Public Advocate, Question 3

Question 3:
New York City's senior citizens make up a disproportionate number of the city's pedestrian injuries and deaths. What would your office do to protect senior pedestrians on our streets?
  • As Public Advocate, through my five borough traffic and transportation task force committee’s, I would identify the intersections most utilized by senior citizens, by looking at neighborhood demographics and proximity to senior housing, large populations of seniors and/or senior centers. This data could be used by the Department of Transportation, with a recommendation from my office, to improve these intersections to make them safer for not only seniors but all residents. This can include longer timing for ‘walk’ signals, a waiting area in the middle of a street, lowering the speed limits on theses streets or, where high injuries or deaths are reported, installing lights, signs and having enforcement at these locations (traffic agents or cameras). As Public Advocate I would also use my office to reach out to seniors in these areas about the dangers that they could encounter when crossing some of the most dangerous intersections in our city.

  • 3. Early this year I helped launch a group called the Senior Outrage Coalition; transportation issues remain a chief concern of seniors. I commend Transportation Alternatives for its pioneering proposal of Safe Routes for Seniors, which effectively addressed the concerns of senior pedestrians through improvement to sidewalk design and traffic laws, as well as amenities for senior bus riders. Seniors currently make up 1/7 of NYC’s population, a fraction that will multiply in coming years, and our city has not made preparations to deal with the sobering reality of the service we will need to provide to these people. Doing our due diligence in advance by ensuring all sidewalks and bus stops are senior-friendly will pay off when we aren’t caught off guard years from now. I strongly believe that my vision for the Public Advocate’s office, sending volunteers to senior centers on a biweekly basis to hear and relay their concerns, will help alert city government to recurring complaints that could become major infrastructural crises as seniors become a larger demographic. Finally, the fact that many instances of pedestrian injury involve car accidents only reinforces the need for more bike lanes, which form a safe barrier between pedestrian and automobile traffic.

  • While many have accepted traffic accidents as common they can be prevented through smarter management of transportation by the Department of Transportation (DOT) and a partnership with the community and organizations like Transportation Alternatives.

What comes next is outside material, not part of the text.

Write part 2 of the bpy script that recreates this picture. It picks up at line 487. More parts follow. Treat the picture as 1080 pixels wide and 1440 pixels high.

An example of one such opportunity for a partnership would be Crash Stat 2.0, available at http://crashstat.org, which was launched by Transportation Alternatives in 2004 providing a map showing the quantity, type and results of traffic accidents all over the City.

    As Public Advocate we will make information like accident data from the DOT available in as close to real time as possible through a commitment to “Open Data” so that Crash Stat would have real time information and provide funding for an “Apps for New York” competition with prize money for innovative projects like Crash Stat. Working together we can identify dangerous intersections in real time (even before accidents occurred), make intersections safer, and keep track of our results. You can learn more at http://markgreen.com/gov2.

    In the mean time we can ask the Department of Transportation to provide warning signs on bike maps and around the City’s 100 most dangerous intersections already identified by Transportation Alternatives while work towards improvements.

  • Traffic safety is a problem that all New Yorkers face, in particular our City’s seniors and children. In the Council, I introduced legislation (Int 0863-2008) calling on the Department of Transportation to conduct traffic studies for any school with students at or below the eighth grade level to determine what dangers our children are facing and what traffic calming measures we can implement to can best protect them from traffic-related injuries and fatalities. I am currently drafting legislation to call on the Department of Transportation to conduct a similar study and implement appropriate traffic calming and safety measures around our City’s senior centers.

  • The city insufficiently provides for the safety of elderly pedestrians, and tragically too many seniors have become victims of crashes with motor vehicles.
    However, targeted modifications would make our streets and sidewalks safer not just for senior citizens but for all pedestrians.
    As Public Advocate, I would push for DOT to study additional key intersections that seniors use often and where accidents have repeatedly occurred, and target these intersections first when implementing changes. While DOT’s Safe Streets for Seniors is a good start, more needs to be done. For senior citizens, wide streets in particular pose special risk of injury due to the increased pace that pedestrians must use to cross safely. And as a result, far too many seniors “get a head start” and stand in the street rather than on the curb before crossing.
    Where appropriate, the City should explore retiming traffic signals and increasing pedestrian crossing times. Additionally, ensuring that pedestrian ramps allow anyone with decreased mobility to easily ascend and descend the curb would increase safety greatly.
    Finally, vehicles must slow down in intersections. This can be accomplished both with physical impediments and a public awareness campaign to inform drivers of the challenges seniors face.